Acceptance from others may not be needed but it sure is appreciated.

Rejoicing,
Jillieann  :eusa_dance:
Title: Re: A kiss...
Post by: Northern Jane on November 20, 2005, 04:29:03 PM
Truly wonderful!
Title: Re: A kiss...
Post by: beth on November 20, 2005, 06:56:23 PM
That's great Steph,

                      The kiss is important because it signals a complete knowledge and acceptance of you being female.


beth
Title: Re: A kiss...
Post by: stephanie_craxford on November 20, 2005, 07:32:59 PM
Quote from: beth on November 20, 2005, 06:56:23 PM
That's great Steph,

                      The kiss is important because it signals a complete knowledge and acceptance of you being female.
beth

Thanks Beth, I should have thought about that, it explains the strange feeling that I had when it happened, makes sense.

Steph,
WWotW
Title: Re: A kiss...
Post by: Sheila on November 20, 2005, 08:05:36 PM
Stephanie, that was wonderful.
Sheila
Title: Re: A kiss...
Post by: Cassandra on November 20, 2005, 11:42:53 PM
That's wonderful Steph, and Beth is right. He sees you as female and is comfortable with hugging you and kissing you on the cheek. It is truly an affirmation of your femininity.

Cassie
Title: Re: A kiss...
Post by: Shelley on November 21, 2005, 03:08:48 AM
I have to say that you are one lucky lady surrounded by some pretty special people.

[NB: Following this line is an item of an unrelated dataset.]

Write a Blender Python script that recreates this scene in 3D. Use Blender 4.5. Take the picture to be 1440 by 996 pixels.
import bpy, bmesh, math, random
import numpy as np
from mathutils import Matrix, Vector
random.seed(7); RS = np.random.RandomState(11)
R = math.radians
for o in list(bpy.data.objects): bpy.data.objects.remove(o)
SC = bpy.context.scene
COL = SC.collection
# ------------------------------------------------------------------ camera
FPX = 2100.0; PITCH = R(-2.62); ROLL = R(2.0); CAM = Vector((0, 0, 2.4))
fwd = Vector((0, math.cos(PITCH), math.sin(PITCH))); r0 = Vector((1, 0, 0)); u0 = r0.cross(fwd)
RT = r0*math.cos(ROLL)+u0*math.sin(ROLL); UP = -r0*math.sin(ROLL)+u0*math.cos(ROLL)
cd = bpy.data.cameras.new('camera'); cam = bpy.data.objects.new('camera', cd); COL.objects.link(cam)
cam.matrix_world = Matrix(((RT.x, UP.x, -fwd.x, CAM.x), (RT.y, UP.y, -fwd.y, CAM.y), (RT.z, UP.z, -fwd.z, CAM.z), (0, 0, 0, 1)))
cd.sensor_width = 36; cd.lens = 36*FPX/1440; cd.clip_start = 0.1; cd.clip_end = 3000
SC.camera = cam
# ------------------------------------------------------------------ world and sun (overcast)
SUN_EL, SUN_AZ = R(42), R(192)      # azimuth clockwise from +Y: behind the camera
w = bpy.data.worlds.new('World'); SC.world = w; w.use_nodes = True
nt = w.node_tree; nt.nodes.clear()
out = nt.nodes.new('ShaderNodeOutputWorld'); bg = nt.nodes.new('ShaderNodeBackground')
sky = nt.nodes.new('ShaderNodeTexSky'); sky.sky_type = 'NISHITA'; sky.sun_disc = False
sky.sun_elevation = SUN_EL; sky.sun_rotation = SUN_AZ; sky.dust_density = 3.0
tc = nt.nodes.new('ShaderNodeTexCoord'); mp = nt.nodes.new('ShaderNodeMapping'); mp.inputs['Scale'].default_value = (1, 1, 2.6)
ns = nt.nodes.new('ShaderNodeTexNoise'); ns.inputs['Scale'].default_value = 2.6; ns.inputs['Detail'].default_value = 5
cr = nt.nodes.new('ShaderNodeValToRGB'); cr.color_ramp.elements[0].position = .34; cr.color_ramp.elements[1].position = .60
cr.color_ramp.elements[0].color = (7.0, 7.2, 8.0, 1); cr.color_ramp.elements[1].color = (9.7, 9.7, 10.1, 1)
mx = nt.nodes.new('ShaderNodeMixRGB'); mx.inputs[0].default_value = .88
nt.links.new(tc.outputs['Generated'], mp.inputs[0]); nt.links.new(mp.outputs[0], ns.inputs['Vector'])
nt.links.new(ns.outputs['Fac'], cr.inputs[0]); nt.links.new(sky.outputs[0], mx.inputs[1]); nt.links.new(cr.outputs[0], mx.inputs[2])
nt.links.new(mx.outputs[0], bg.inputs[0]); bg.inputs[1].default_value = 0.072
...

Mind you judging from the lady that I've come to know you as you deserve nothing less.

Hugs (and a kiss on the cheek) Shelley

Title: Re: A kiss...
Post by: LostInTime on November 21, 2005, 09:02:00 AM
Congrats, they sound way cool.  :)

It took me a bit to get used to kisses on the cheek, giving them back, and the crowd I run with now is VERY huggy.  :)
Title: Re: A kiss...
Post by: gina_taylor on November 23, 2005, 03:24:29 PM
You're really making some good progress with your transition Stephanie. I really hope that it continues well for you as you make your steps towards womanhood  :).

Gina
Title: Re: A kiss...
Post by: Chaunte on November 23, 2005, 08:29:33 PM
Steph,

Congratulations on such wonderful news.  Sometimes ther is nothing better than to be accepted by a family member, and you certainly were.

Peace,

Chaune
Title: Re: A kiss...
Post by: Andre on November 24, 2005, 09:32:25 AM
Great Steph! :D  We're all humans at first. So happy for u. It's important to be accepted in family:)

Title: Re: A kiss...
Post by: JenniferElizabeth on November 25, 2005, 09:58:33 PM
Great Steph,
I know it made your day.  :eusa_clap:
Title: Re: A kiss...
Post by: Sara on January 24, 2006, 03:04:44 AM
That's fantastic Stephanie. It is equaly important to also have your sister give you a hug and a kiss do you think?

Sara.
Title: Re: A kiss...
Post by: Teri Anne on January 24, 2006, 04:23:37 AM
That's great, Steph!  It's so neat to get that kind of affirmation of who we really are.  It reminded me of a similar incident I experienced.  My best friend, a female coworker, would shake my hand before I transitioned.  After transitioning, now I get a hug or peck on the lips or cheek.  When I first got that kiss, I was somewhat stunned/happy but I couldn't help thinking how her husband was fine with the kiss.  If I'd been a male, he might have been uptight about his wife kissing a guy.  But there was only acceptance.

Hey, in this war called transition, we DESERVE to win some battles!